If my car keys land to loudly on the table, my shoes come off my feet with more of a kick than a slide, she senses my blue mood. Her leaps of excitement are downgraded to two-legged hops. She tones it down, but only slightly because she knows happy trumps sad every time. It just takes time and a little puppy love.

Either way, a ball is immediately dropped at my feet. Thud. With the raise of her furry eyebrow, the drop of her drooling tongue through her tiny white incisors and the wag of her wildly twisted tail, she commands me to sort my life out. Let’s go. Her canine wisdom knows whatever perspective I have lost can be retrieved if I would just throw that little ball. Simple.

And sometimes I whine, because I just took my shoes off and I don’t want to go in the backyard and throw a ball around. Other times I half-heartedly toss the ball down the stairs and hope she’ll give up on me. Scout never would. The one creature that knows me best and loves me anyway never quits. Ever.

I could argue, but she’d only eat my shoe. So, I toss the ball straight back to the fence line. She retrieves, while the voices in my head do battle. The ball gets dropped at my feet. Scout knows I’m lost in thought. Tail wags. Tongue drops out. Do it again. I pitch the ball, this time a little harder, with a good bounce. The six-pound psychiatrist leaps through the air, catches the ball in her tiny mouth and I can’t help but cheer.
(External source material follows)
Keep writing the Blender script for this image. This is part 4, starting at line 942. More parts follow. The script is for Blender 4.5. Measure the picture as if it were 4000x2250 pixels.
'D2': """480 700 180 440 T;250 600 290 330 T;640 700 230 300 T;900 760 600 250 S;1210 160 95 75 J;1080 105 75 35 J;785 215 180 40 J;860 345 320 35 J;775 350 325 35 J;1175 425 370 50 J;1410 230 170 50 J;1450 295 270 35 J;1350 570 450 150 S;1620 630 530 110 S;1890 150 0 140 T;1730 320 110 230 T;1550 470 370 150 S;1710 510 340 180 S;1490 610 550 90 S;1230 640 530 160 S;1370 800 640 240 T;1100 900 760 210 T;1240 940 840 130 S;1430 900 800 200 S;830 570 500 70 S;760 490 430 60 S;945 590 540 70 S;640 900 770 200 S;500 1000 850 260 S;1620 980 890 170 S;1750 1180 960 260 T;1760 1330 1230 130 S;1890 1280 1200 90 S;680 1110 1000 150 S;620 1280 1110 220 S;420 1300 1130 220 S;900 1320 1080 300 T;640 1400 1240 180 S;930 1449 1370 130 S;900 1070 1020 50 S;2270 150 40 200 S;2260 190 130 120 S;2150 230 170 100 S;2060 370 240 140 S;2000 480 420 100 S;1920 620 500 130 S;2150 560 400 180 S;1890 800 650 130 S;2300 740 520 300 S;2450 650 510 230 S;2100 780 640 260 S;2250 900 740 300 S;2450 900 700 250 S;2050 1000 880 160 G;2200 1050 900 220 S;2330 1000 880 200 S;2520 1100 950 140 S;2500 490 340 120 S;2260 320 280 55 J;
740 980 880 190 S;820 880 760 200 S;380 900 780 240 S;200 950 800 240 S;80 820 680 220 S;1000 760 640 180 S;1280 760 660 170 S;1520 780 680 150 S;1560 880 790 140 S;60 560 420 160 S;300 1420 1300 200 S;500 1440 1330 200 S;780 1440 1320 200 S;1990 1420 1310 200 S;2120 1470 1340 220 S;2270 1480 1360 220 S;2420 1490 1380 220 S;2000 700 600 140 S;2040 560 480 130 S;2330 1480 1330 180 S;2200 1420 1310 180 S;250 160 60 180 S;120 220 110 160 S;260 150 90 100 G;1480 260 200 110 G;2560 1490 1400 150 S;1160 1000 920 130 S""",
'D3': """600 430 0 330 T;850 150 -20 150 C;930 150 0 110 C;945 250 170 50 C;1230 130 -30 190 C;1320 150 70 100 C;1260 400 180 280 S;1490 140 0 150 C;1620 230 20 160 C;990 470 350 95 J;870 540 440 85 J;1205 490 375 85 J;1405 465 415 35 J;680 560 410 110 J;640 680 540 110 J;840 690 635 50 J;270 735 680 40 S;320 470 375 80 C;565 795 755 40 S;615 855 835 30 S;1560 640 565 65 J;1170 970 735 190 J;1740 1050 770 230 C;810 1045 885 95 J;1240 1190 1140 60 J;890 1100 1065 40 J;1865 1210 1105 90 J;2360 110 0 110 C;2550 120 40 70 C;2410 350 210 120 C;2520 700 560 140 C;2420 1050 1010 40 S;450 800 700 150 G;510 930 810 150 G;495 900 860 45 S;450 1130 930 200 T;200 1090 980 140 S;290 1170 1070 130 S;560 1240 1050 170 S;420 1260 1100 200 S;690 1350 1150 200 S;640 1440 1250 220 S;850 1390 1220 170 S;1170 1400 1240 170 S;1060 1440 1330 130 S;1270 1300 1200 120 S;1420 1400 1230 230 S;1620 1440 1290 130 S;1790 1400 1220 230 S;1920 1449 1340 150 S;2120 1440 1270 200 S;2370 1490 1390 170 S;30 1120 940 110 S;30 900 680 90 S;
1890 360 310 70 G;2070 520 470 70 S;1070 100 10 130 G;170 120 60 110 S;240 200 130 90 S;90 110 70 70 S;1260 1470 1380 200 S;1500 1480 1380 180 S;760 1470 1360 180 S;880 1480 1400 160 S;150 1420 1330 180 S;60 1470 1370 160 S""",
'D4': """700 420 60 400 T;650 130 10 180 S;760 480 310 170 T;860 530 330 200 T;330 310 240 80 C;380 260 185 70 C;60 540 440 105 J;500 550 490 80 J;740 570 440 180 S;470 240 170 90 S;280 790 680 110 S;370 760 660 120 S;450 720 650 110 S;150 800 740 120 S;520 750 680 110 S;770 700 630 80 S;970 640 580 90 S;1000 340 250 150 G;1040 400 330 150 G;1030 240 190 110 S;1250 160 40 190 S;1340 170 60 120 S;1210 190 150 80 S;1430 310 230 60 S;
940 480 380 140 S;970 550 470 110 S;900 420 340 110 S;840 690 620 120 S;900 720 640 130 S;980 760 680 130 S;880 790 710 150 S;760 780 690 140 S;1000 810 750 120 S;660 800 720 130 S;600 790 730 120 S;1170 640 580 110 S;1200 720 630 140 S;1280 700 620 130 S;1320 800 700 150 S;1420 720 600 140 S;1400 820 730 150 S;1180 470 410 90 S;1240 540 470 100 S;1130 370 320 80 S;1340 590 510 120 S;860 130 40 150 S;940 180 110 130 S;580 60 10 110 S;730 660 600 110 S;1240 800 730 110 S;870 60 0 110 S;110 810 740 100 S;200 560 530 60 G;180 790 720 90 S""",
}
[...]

But the head voices sense the distraction and strike up a chorus. Worries beckon. So does Scout. Ball drops. Curve ball to the left. Psych her out. She bounds into a pile of leaves and makes the play. Laughter. Applause. She’s good. She knows it.

Time passes. Repetition soothes.  Perspectives change. Voices evaporate. 

Scout knows that whatever life throws at me, it’s game. Reap what you sow. Don’t get caught up in the rest. Throw the ball. See what comes back.

And all that cost me was ten minutes and a cookie.